==== GIVEN MATERIAL

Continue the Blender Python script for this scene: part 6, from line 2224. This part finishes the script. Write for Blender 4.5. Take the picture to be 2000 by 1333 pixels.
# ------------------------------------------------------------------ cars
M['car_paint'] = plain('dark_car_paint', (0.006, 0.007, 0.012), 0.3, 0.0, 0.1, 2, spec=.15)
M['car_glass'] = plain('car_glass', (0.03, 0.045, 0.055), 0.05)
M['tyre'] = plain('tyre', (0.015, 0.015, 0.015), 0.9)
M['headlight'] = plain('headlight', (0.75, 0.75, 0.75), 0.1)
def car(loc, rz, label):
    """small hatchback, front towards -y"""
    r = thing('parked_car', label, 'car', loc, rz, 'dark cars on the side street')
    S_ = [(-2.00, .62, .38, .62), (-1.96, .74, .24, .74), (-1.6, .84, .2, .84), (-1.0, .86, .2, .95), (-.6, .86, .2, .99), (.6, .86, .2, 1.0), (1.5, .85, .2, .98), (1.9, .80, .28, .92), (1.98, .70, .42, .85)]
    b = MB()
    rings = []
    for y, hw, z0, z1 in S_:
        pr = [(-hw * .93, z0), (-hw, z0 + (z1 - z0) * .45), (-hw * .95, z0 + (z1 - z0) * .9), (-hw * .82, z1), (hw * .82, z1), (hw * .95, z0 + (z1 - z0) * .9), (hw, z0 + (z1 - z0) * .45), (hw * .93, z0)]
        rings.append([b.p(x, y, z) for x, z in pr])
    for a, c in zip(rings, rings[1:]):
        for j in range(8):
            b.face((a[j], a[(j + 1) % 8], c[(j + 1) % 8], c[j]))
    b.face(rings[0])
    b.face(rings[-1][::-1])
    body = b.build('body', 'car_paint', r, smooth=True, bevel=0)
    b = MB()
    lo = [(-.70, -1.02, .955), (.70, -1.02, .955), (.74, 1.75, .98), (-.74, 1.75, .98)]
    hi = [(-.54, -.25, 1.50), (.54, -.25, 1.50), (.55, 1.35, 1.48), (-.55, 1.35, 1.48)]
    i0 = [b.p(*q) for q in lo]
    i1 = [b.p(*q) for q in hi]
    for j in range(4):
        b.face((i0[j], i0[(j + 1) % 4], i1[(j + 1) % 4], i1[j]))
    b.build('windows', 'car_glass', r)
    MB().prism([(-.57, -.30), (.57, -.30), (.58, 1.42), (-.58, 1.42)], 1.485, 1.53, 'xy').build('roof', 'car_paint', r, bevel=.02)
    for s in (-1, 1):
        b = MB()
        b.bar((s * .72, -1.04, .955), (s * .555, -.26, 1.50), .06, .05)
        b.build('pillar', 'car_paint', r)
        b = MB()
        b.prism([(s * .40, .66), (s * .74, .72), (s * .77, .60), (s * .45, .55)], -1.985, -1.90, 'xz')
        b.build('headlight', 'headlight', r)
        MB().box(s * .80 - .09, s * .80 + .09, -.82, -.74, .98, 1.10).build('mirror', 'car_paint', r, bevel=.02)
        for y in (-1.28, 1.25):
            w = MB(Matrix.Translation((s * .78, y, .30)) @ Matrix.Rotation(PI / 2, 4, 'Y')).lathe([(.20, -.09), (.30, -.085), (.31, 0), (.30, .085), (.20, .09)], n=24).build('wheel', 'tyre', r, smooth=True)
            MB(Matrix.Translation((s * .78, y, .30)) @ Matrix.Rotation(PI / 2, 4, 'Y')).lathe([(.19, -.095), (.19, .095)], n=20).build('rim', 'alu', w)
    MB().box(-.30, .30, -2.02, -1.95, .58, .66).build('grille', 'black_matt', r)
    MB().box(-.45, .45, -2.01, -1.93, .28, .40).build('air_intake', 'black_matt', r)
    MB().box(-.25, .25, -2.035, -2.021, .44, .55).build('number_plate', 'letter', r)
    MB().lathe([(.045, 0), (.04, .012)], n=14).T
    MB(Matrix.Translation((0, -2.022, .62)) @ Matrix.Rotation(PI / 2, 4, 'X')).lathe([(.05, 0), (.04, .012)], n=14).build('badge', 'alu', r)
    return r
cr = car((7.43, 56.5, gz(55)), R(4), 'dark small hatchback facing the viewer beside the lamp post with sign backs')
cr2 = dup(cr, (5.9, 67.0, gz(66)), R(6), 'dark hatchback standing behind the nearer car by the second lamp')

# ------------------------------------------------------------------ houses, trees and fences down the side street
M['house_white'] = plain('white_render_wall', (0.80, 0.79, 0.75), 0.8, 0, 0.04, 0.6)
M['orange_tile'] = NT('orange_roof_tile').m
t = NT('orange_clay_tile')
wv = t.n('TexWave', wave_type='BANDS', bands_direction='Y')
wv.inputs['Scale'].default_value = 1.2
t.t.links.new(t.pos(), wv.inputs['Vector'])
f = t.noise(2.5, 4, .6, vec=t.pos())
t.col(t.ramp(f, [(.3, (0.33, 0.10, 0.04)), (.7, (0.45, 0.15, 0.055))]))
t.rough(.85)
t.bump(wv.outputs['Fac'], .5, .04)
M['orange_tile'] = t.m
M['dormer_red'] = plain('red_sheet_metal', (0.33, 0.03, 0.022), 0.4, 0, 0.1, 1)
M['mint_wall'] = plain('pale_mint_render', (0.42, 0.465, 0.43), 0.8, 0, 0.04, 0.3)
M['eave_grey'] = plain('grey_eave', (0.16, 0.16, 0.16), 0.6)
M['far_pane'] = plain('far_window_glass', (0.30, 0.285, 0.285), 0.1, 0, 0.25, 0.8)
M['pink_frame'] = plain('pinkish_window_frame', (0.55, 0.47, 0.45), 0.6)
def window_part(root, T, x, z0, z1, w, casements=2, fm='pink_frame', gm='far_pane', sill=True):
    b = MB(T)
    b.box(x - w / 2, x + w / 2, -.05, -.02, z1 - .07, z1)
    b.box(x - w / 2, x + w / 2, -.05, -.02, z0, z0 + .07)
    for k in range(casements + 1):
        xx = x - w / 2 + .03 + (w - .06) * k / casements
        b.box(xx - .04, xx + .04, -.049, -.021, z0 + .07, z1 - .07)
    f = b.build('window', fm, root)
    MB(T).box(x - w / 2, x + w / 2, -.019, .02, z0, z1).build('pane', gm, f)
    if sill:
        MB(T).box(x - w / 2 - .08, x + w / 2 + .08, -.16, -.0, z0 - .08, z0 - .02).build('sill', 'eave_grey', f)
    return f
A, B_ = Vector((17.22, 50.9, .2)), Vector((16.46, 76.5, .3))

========

BRIEF: Write the listing out again, exactly as it reads.

ANSWER FOR THE TASK:
Continue the Blender Python script for this scene: part 6, from line 2224. This part finishes the script. Write for Blender 4.5. Take the picture to be 2000 by 1333 pixels.
# ------------------------------------------------------------------ cars
M['car_paint'] = plain('dark_car_paint', (0.006, 0.007, 0.012), 0.3, 0.0, 0.1, 2, spec=.15)
M['car_glass'] = plain('car_glass', (0.03, 0.045, 0.055), 0.05)
M['tyre'] = plain('tyre', (0.015, 0.015, 0.015), 0.9)
M['headlight'] = plain('headlight', (0.75, 0.75, 0.75), 0.1)
def car(loc, rz, label):
    """small hatchback, front towards -y"""
    r = thing('parked_car', label, 'car', loc, rz, 'dark cars on the side street')
    S_ = [(-2.00, .62, .38, .62), (-1.96, .74, .24, .74), (-1.6, .84, .2, .84), (-1.0, .86, .2, .95), (-.6, .86, .2, .99), (.6, .86, .2, 1.0), (1.5, .85, .2, .98), (1.9, .80, .28, .92), (1.98, .70, .42, .85)]
    b = MB()
    rings = []
    for y, hw, z0, z1 in S_:
        pr = [(-hw * .93, z0), (-hw, z0 + (z1 - z0) * .45), (-hw * .95, z0 + (z1 - z0) * .9), (-hw * .82, z1), (hw * .82, z1), (hw * .95, z0 + (z1 - z0) * .9), (hw, z0 + (z1 - z0) * .45), (hw * .93, z0)]
        rings.append([b.p(x, y, z) for x, z in pr])
    for a, c in zip(rings, rings[1:]):
        for j in range(8):
            b.face((a[j], a[(j + 1) % 8], c[(j + 1) % 8], c[j]))
    b.face(rings[0])
    b.face(rings[-1][::-1])
    body = b.build('body', 'car_paint', r, smooth=True, bevel=0)
    b = MB()
    lo = [(-.70, -1.02, .955), (.70, -1.02, .955), (.74, 1.75, .98), (-.74, 1.75, .98)]
    hi = [(-.54, -.25, 1.50), (.54, -.25, 1.50), (.55, 1.35, 1.48), (-.55, 1.35, 1.48)]
    i0 = [b.p(*q) for q in lo]
    i1 = [b.p(*q) for q in hi]
    for j in range(4):
        b.face((i0[j], i0[(j + 1) % 4], i1[(j + 1) % 4], i1[j]))
    b.build('windows', 'car_glass', r)
    MB().prism([(-.57, -.30), (.57, -.30), (.58, 1.42), (-.58, 1.42)], 1.485, 1.53, 'xy').build('roof', 'car_paint', r, bevel=.02)
    for s in (-1, 1):
        b = MB()
        b.bar((s * .72, -1.04, .955), (s * .555, -.26, 1.50), .06, .05)
        b.build('pillar', 'car_paint', r)
        b = MB()
        b.prism([(s * .40, .66), (s * .74, .72), (s * .77, .60), (s * .45, .55)], -1.985, -1.90, 'xz')
        b.build('headlight', 'headlight', r)
        MB().box(s * .80 - .09, s * .80 + .09, -.82, -.74, .98, 1.10).build('mirror', 'car_paint', r, bevel=.02)
        for y in (-1.28, 1.25):
            w = MB(Matrix.Translation((s * .78, y, .30)) @ Matrix.Rotation(PI / 2, 4, 'Y')).lathe([(.20, -.09), (.30, -.085), (.31, 0), (.30, .085), (.20, .09)], n=24).build('wheel', 'tyre', r, smooth=True)
            MB(Matrix.Translation((s * .78, y, .30)) @ Matrix.Rotation(PI / 2, 4, 'Y')).lathe([(.19, -.095), (.19, .095)], n=20).build('rim', 'alu', w)
    MB().box(-.30, .30, -2.02, -1.95, .58, .66).build('grille', 'black_matt', r)
    MB().box(-.45, .45, -2.01, -1.93, .28, .40).build('air_intake', 'black_matt', r)
    MB().box(-.25, .25, -2.035, -2.021, .44, .55).build('number_plate', 'letter', r)
    MB().lathe([(.045, 0), (.04, .012)], n=14).T
    MB(Matrix.Translation((0, -2.022, .62)) @ Matrix.Rotation(PI / 2, 4, 'X')).lathe([(.05, 0), (.04, .012)], n=14).build('badge', 'alu', r)
    return r
cr = car((7.43, 56.5, gz(55)), R(4), 'dark small hatchback facing the viewer beside the lamp post with sign backs')
cr2 = dup(cr, (5.9, 67.0, gz(66)), R(6), 'dark hatchback standing behind the nearer car by the second lamp')

# ------------------------------------------------------------------ houses, trees and fences down the side street
M['house_white'] = plain('white_render_wall', (0.80, 0.79, 0.75), 0.8, 0, 0.04, 0.6)
M['orange_tile'] = NT('orange_roof_tile').m
t = NT('orange_clay_tile')
wv = t.n('TexWave', wave_type='BANDS', bands_direction='Y')
wv.inputs['Scale'].default_value = 1.2
t.t.links.new(t.pos(), wv.inputs['Vector'])
f = t.noise(2.5, 4, .6, vec=t.pos())
t.col(t.ramp(f, [(.3, (0.33, 0.10, 0.04)), (.7, (0.45, 0.15, 0.055))]))
t.rough(.85)
t.bump(wv.outputs['Fac'], .5, .04)
M['orange_tile'] = t.m
M['dormer_red'] = plain('red_sheet_metal', (0.33, 0.03, 0.022), 0.4, 0, 0.1, 1)
M['mint_wall'] = plain('pale_mint_render', (0.42, 0.465, 0.43), 0.8, 0, 0.04, 0.3)
M['eave_grey'] = plain('grey_eave', (0.16, 0.16, 0.16), 0.6)
M['far_pane'] = plain('far_window_glass', (0.30, 0.285, 0.285), 0.1, 0, 0.25, 0.8)
M['pink_frame'] = plain('pinkish_window_frame', (0.55, 0.47, 0.45), 0.6)
def window_part(root, T, x, z0, z1, w, casements=2, fm='pink_frame', gm='far_pane', sill=True):
    b = MB(T)
    b.box(x - w / 2, x + w / 2, -.05, -.02, z1 - .07, z1)
    b.box(x - w / 2, x + w / 2, -.05, -.02, z0, z0 + .07)
    for k in range(casements + 1):
        xx = x - w / 2 + .03 + (w - .06) * k / casements
        b.box(xx - .04, xx + .04, -.049, -.021, z0 + .07, z1 - .07)
    f = b.build('window', fm, root)
    MB(T).box(x - w / 2, x + w / 2, -.019, .02, z0, z1).build('pane', gm, f)
    if sill:
        MB(T).box(x - w / 2 - .08, x + w / 2 + .08, -.16, -.0, z0 - .08, z0 - .02).build('sill', 'eave_grey', f)
    return f
A, B_ = Vector((17.22, 50.9, .2)), Vector((16.46, 76.5, .3))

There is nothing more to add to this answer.